Water, the other item on the climate agenda

Water is one of the first victims of climate change. Climate change alters rainfall distribution both in terms of where it rains and when, resulting, in many regions in water scarcity becoming more widespread, or conversely, in a succession of floods, to the point where water, which was regarded as an issue of real progress, has once again become a priority for many countries. One of the challenges for the COP 22, which is currently taking place in Marrakech, is to put water back in its rightful place among the strategies used to mitigate climate change and to adapt to it.


Striking the right balance between adaptation and mitigation

First mitigation, because water, and more specifically wastewater, can become a source of renewable energy and thus reduce greenhouse gas emissions. Apart from the well-known case of hydroelectricity, the calories from wastewater can be recovered to heat buildings. Another example is that of wastewater treatment plants, which in the future will produce energy instead of consuming it. 

And then adaptation. In Copenhagen, to reduce the vulnerability of certain districts to flooding, we have made the rainwater network “smart”, linked it to a weather warning system and prepared scenarios to anticipate and manage crises.
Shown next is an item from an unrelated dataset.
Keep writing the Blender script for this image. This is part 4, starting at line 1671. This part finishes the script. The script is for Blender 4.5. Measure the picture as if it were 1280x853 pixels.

In Durban, a city weakened by a major water deficit, we recycle industrial wastewater, which preserves fresh water resources to be used by the population: when there are shortages, water is too precious a resource to be used only once before being returned to nature.

Milwaukee - USA

Alternative resources are one of the main weapons that can be used to deal with global warming and the risks of drought that go with it. Many cities have increased the number of seawater desalination and wastewater recycling plants in order to free their water supply systems from insufficient rainfall. Security through diversity, is how their adaptation policy can be characterized. It is an effective policy, but one that must be combined with a policy to mitigate climate change. Because the more man mitigates climate change, the easier it will be to adapt to it.


Quality without compromise


Pollution has repercussions on the availability of quality freshwater, and makes it more scarce. It also has consequences for hygiene, public health, food safety and ecosystems. For that reason, one cannot separate the quantitative from the qualitative, or the fight against scarcity from the fight against pollution. However, much is yet to be done in the fight against pollution: 40% of Mediterranean towns with more than 2,000 inhabitants do not have a wastewater treatment plant; worldwide, 2.4 billion people do not have access to basic sanitation. Taking out less and cleaning up more, saving more and stopping pollution, this is the direction in which we should be going if we want to be water’s friend… and the climate’s one.

Climate change, hydrographic imbalances. Water is one of the sectors most affected by changes in the climate. Of course, we cannot control the climate, but we can save water, we can recycle it, and we can extract renewable energy from it. In the titanic battle that is underway against climate change, we haven’t heard the last from mankind!